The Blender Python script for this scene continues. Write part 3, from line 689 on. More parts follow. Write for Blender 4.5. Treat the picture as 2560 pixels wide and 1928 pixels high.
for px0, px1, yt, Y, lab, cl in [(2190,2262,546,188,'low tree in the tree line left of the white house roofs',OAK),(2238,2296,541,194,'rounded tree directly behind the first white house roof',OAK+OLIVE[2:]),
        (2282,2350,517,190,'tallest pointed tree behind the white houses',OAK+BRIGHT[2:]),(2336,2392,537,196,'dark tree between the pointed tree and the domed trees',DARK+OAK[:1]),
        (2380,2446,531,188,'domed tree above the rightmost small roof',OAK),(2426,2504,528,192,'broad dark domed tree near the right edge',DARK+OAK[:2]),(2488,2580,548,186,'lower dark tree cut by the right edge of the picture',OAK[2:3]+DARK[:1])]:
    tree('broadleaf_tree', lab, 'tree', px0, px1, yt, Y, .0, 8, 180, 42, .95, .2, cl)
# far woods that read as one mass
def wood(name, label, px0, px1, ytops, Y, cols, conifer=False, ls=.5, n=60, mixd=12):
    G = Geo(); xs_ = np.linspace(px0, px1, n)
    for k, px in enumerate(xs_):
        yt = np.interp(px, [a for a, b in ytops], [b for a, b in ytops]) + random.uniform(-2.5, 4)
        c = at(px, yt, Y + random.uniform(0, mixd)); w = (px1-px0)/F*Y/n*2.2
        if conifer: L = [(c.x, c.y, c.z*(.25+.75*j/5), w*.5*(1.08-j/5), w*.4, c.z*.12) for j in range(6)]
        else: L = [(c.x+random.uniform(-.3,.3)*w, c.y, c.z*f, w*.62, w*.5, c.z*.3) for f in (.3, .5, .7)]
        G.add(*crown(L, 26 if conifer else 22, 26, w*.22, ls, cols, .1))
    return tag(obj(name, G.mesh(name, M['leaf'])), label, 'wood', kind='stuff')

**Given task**
Copy down the whole of the data above, matching it exactly.

**Written response**
The Blender Python script for this scene continues. Write part 3, from line 689 on. More parts follow. Write for Blender 4.5. Treat the picture as 2560 pixels wide and 1928 pixels high.
for px0, px1, yt, Y, lab, cl in [(2190,2262,546,188,'low tree in the tree line left of the white house roofs',OAK),(2238,2296,541,194,'rounded tree directly behind the first white house roof',OAK+OLIVE[2:]),
        (2282,2350,517,190,'tallest pointed tree behind the white houses',OAK+BRIGHT[2:]),(2336,2392,537,196,'dark tree between the pointed tree and the domed trees',DARK+OAK[:1]),
        (2380,2446,531,188,'domed tree above the rightmost small roof',OAK),(2426,2504,528,192,'broad dark domed tree near the right edge',DARK+OAK[:2]),(2488,2580,548,186,'lower dark tree cut by the right edge of the picture',OAK[2:3]+DARK[:1])]:
    tree('broadleaf_tree', lab, 'tree', px0, px1, yt, Y, .0, 8, 180, 42, .95, .2, cl)
# far woods that read as one mass
def wood(name, label, px0, px1, ytops, Y, cols, conifer=False, ls=.5, n=60, mixd=12):
    G = Geo(); xs_ = np.linspace(px0, px1, n)
    for k, px in enumerate(xs_):
        yt = np.interp(px, [a for a, b in ytops], [b for a, b in ytops]) + random.uniform(-2.5, 4)
        c = at(px, yt, Y + random.uniform(0, mixd)); w = (px1-px0)/F*Y/n*2.2
        if conifer: L = [(c.x, c.y, c.z*(.25+.75*j/5), w*.5*(1.08-j/5), w*.4, c.z*.12) for j in range(6)]
        else: L = [(c.x+random.uniform(-.3,.3)*w, c.y, c.z*f, w*.62, w*.5, c.z*.3) for f in (.3, .5, .7)]
        G.add(*crown(L, 26 if conifer else 22, 26, w*.22, ls, cols, .1))
    return tag(obj(name, G.mesh(name, M['leaf'])), label, 'wood', kind='stuff')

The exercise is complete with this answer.